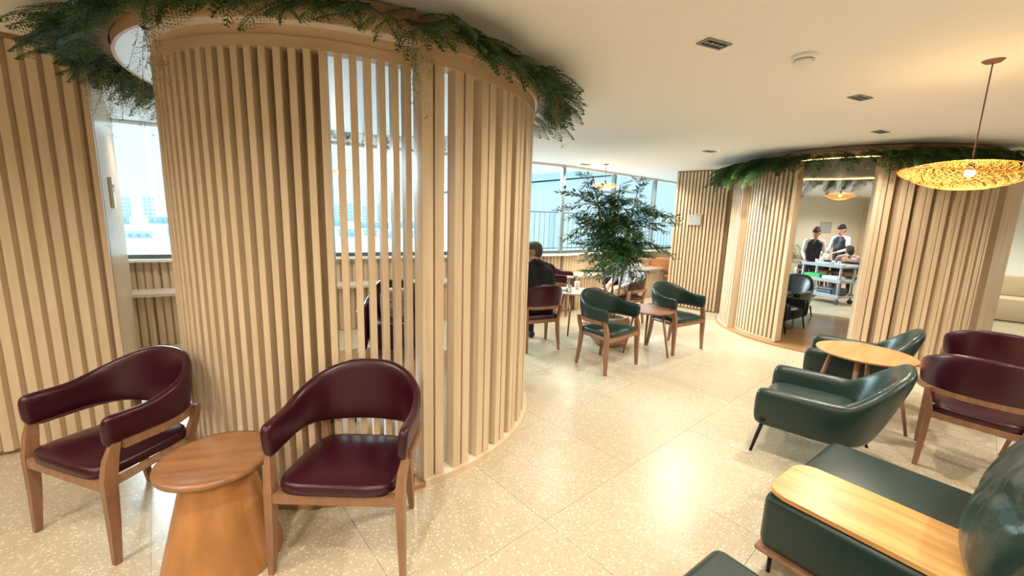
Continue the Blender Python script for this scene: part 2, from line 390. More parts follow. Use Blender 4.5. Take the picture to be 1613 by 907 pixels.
bm = bmesh.new(); lathe(bm, [(0.050, -0.022), (0.050, -0.028)], 28); mesh_obj('vent_ring', bm, M_SIGNM, t)
bm = bmesh.new(); lathe(bm, [(0.052, -0.028), (0.046, -0.045), (0.025, -0.055), (0.004, -0.056)], 28); mesh_obj('cap', bm, M_WHITE, t, True)

def spot(x, y, w, z=CEIL - 0.03, ang=150, blend=0.6, size=0.04, col=WARM):
    d = bpy.data.lights.new('downlight_or_fill_beam', 'SPOT'); d.energy = w; d.spot_size = R(ang); d.spot_blend = blend; d.shadow_soft_size = size; d.color = col
    o = bpy.data.objects.new('downlight_or_fill_beam', d); COL.objects.link(o); o.location = (x, y, z); return o
LIGHTS = [(1.046, 2.404, .85), (2.529, 3.244, 1), (3.609, 4.30, .8), (2.57, 5.718, 1.2), (1.203, 7.35, .5),  # beams at the five ceiling fittings
          (2.6, 0.9, .9), (-0.6, 0.6, .6), (-2.2, 0.8, .5), (-3.8, 0.7, .5), (-1.0, -1.4, 1.1), (-3.0, -1.0, .9), (-3.4, 4.45, .55), (-1.2, 5.0, .5), (0.7, 6.3, .7), (2.4, 7.9, .9), (3.1, 9.0, .4), (1.3, 7.6, .4), (0.6, -0.8, 1), (4.6, 1.6, 1.2), (6.3, 3.2, 1.0), (-2.6, 0.2, .35), (3.0, -1.8, 1), (6.0, -0.5, 1),  # this row and the next: fill spots added without fittings to brighten the room
          (8.2, 9.3, 1.3), (9.6, 11.6, 1.2), (6.6, 11.3, .9), (8.8, 6.5, 1)]
for x, y, k in LIGHTS: spot(x, y, DOWNLIGHT_FILL_W * k)

# ================================================================ BOOTHS
def booth(C, label_b, label_a, rb, ra, Brange, Arange, backing, CB=None, bpitch=0.0715):
    """two overlapping curved slat screens, ceiling disc, floor plate"""
    out = []
    # screen with even narrow slats
    CB = CB or C; s1 = thing('curved_slat_screen', label_b, 'screen', (CB[0], CB[1], 0))
    a0, a1 = Brange; pitch = math.degrees(bpitch / rb); n = int((a1 - a0) / pitch); me = None
    for k in range(n + 1):
        a = R(a0 + k * pitch)
        if me is None:
            bm = bmesh.new(); box(bm, (rb - 0.03, 0, 1.20), (0.06, 0.034, 2.34), bev=0.002, seg=1); o = mesh_obj('slat', bm, M_SLAT, s1); me = o.data
        else: o = link('slat', me, None, s1)
        o.rotation_euler = (0, 0, a)
    bm = bmesh.new(); arc_band(bm, (0, 0), rb - 0.065, rb + 0.004, 2.355, 2.405, a0 - 1.5, a1 + 1); mesh_obj('header_lip', bm, M_SLATV, s1)
    bm = bmesh.new(); arc_band(bm, (0, 0), rb - 0.065, rb - 0.004, 2.405, 2.455, a0 - 1.5, a1 + 1); mesh_obj('header', bm, M_SLATV, s1)
    for (b0, b1) in backing:
        bm = bmesh.new(); arc_band(bm, (0, 0), rb - 0.075, rb - 0.058, 0.03, 2.37, b0, b1); mesh_obj('backing_panel', bm, M_BACK, s1)
    bm = bmesh.new(); arc_band(bm, (0, 0), rb - 0.068, rb - 0.002, 0.03, 0.055, a0 - 1, a1 + .5); mesh_obj('bottom_rail', bm, M_SLAT, s1)
    s2 = thing('curved_slat_screen', label_a, 'screen', (C[0], C[1], 0))
    for (a0, a1, first) in Arange:
        k = 0; a = a0; me = None
        while a < a1:
            for j, w_ in enumerate((0, 0.067)):
                aa = R(a) + (w_ + 0.028) / ra
                if me is None:
                    bm = bmesh.new(); box(bm, (ra - 0.04, 0, 1.22), (0.08, 0.055, 2.36), bev=0.002, seg=1); o = mesh_obj('slat', bm, M_SLAT, s2); me = o.data
                else: o = link('slat', me, None, s2)
                o.rotation_euler = (0, 0, aa)
            a += math.degrees(0.190 / ra); k += 1
        bm = bmesh.new(); arc_band(bm, (0, 0), ra - 0.085, ra + 0.004, 2.37, 2.52, a0, a1 + 4); mesh_obj('header', bm, M_SLATV, s2)
        bm = bmesh.new(); arc_band(bm, (0, 0), ra - 0.085, ra + 0.028, 0.0, 0.04, a0 - .2, a1 + 4); mesh_obj('bottom_rail', bm, M_SLAT, s2)
        bm = bmesh.new(); box(bm, (ra - 0.055, 0, 1.26), (0.13, 0.02, 2.50)); o = mesh_obj('end_post', bm, M_SLAT, s2); o.rotation_euler = (0, 0, R(a0))
    return s1, s2
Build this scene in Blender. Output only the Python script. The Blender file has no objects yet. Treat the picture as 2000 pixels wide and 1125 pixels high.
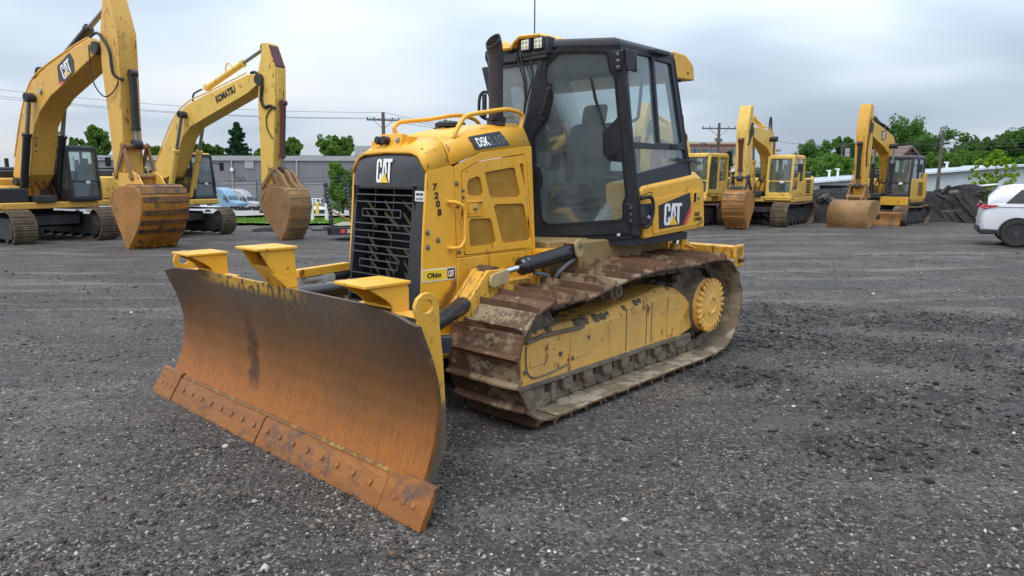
import bpy, bmesh, math, random
import numpy as np
from mathutils import Vector, Matrix, noise as mnoise
random.seed(7); rng = np.random.default_rng(7)
S = bpy.context.scene; COL = S.collection
R = math.radians

# ------------------------------------------------------------------ camera data
FPX, CAMH, PITCH, ROLL = 1360.24, 1.6653, 0.15868, 0.00326
cp, sp = math.cos(PITCH), math.sin(PITCH)
rt = Vector((1, 0, 0)); up = Vector((0, sp, cp)); fw = Vector((0, cp, -sp))
CR = math.cos(ROLL)*rt + math.sin(ROLL)*up; CU = -math.sin(ROLL)*rt + math.cos(ROLL)*up
CAM = Vector((0, 0, CAMH))
def at(px, py, Y):
    """world point seen at photo pixel (px, py) at forward distance Y metres"""
    d = CR*((px-1000)/FPX) + CU*((562.5-py)/FPX) + fw
    return CAM + d*(Y/d.y)
def sstep(t): t = max(0., min(1., t)); return t*t*(3-2*t)
def G(x, y):
    """yard height: level near the machine, falling away to the street behind"""
    s = .024 + (.006-.024)*sstep((x+5)/15.)
    z = -s*max(0, min(y, 31)-7)
    z -= .045*max(0, min(y, 170)-31)
    return z

# ------------------------------------------------------------------ object helpers
def tag(o, label=None, cat=None, group=None, kind=None):
    if label: o['label'] = label
    if cat: o['category'] = cat
    if group: o['group'] = group
    if kind: o['kind'] = kind
    return o
def empty(name, loc, rz=0, label=None, cat=None, group=None):
    o = bpy.data.objects.new(name, None); COL.objects.link(o)
    o.location = loc; o.rotation_euler = (0, 0, rz); o.empty_display_size = .3
    return tag(o, label, cat, group)
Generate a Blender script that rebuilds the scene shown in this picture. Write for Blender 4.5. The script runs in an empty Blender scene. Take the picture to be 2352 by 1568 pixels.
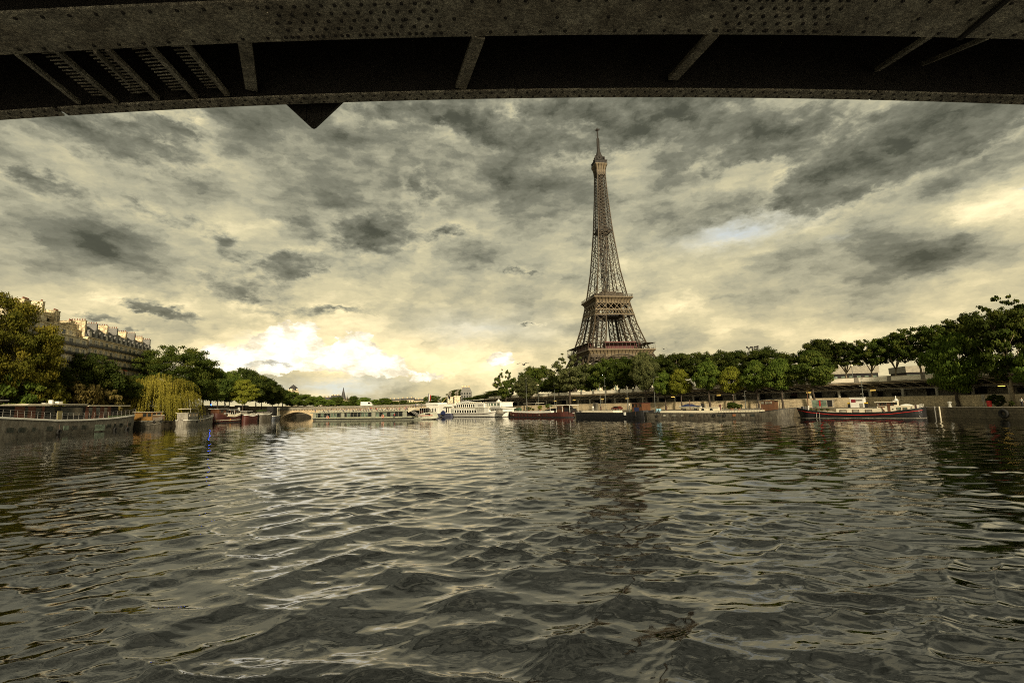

> _Goal_: Reproduce the records above from their first line to the line bearing "for x, y, k", both ends included, leaving every picture out.

> _Output below_:
Continue the Blender Python script for this scene: part 2, from line 390. More parts follow. Use Blender 4.5. Take the picture to be 1613 by 907 pixels.
bm = bmesh.new(); lathe(bm, [(0.050, -0.022), (0.050, -0.028)], 28); mesh_obj('vent_ring', bm, M_SIGNM, t)
bm = bmesh.new(); lathe(bm, [(0.052, -0.028), (0.046, -0.045), (0.025, -0.055), (0.004, -0.056)], 28); mesh_obj('cap', bm, M_WHITE, t, True)

def spot(x, y, w, z=CEIL - 0.03, ang=150, blend=0.6, size=0.04, col=WARM):
    d = bpy.data.lights.new('downlight_or_fill_beam', 'SPOT'); d.energy = w; d.spot_size = R(ang); d.spot_blend = blend; d.shadow_soft_size = size; d.color = col
    o = bpy.data.objects.new('downlight_or_fill_beam', d); COL.objects.link(o); o.location = (x, y, z); return o
LIGHTS = [(1.046, 2.404, .85), (2.529, 3.244, 1), (3.609, 4.30, .8), (2.57, 5.718, 1.2), (1.203, 7.35, .5),  # beams at the five ceiling fittings
          (2.6, 0.9, .9), (-0.6, 0.6, .6), (-2.2, 0.8, .5), (-3.8, 0.7, .5), (-1.0, -1.4, 1.1), (-3.0, -1.0, .9), (-3.4, 4.45, .55), (-1.2, 5.0, .5), (0.7, 6.3, .7), (2.4, 7.9, .9), (3.1, 9.0, .4), (1.3, 7.6, .4), (0.6, -0.8, 1), (4.6, 1.6, 1.2), (6.3, 3.2, 1.0), (-2.6, 0.2, .35), (3.0, -1.8, 1), (6.0, -0.5, 1),  # this row and the next: fill spots added without fittings to brighten the room
          (8.2, 9.3, 1.3), (9.6, 11.6, 1.2), (6.6, 11.3, .9), (8.8, 6.5, 1)]
for x, y, k in LIGHTS: spot(x, y, DOWNLIGHT_FILL_W * k)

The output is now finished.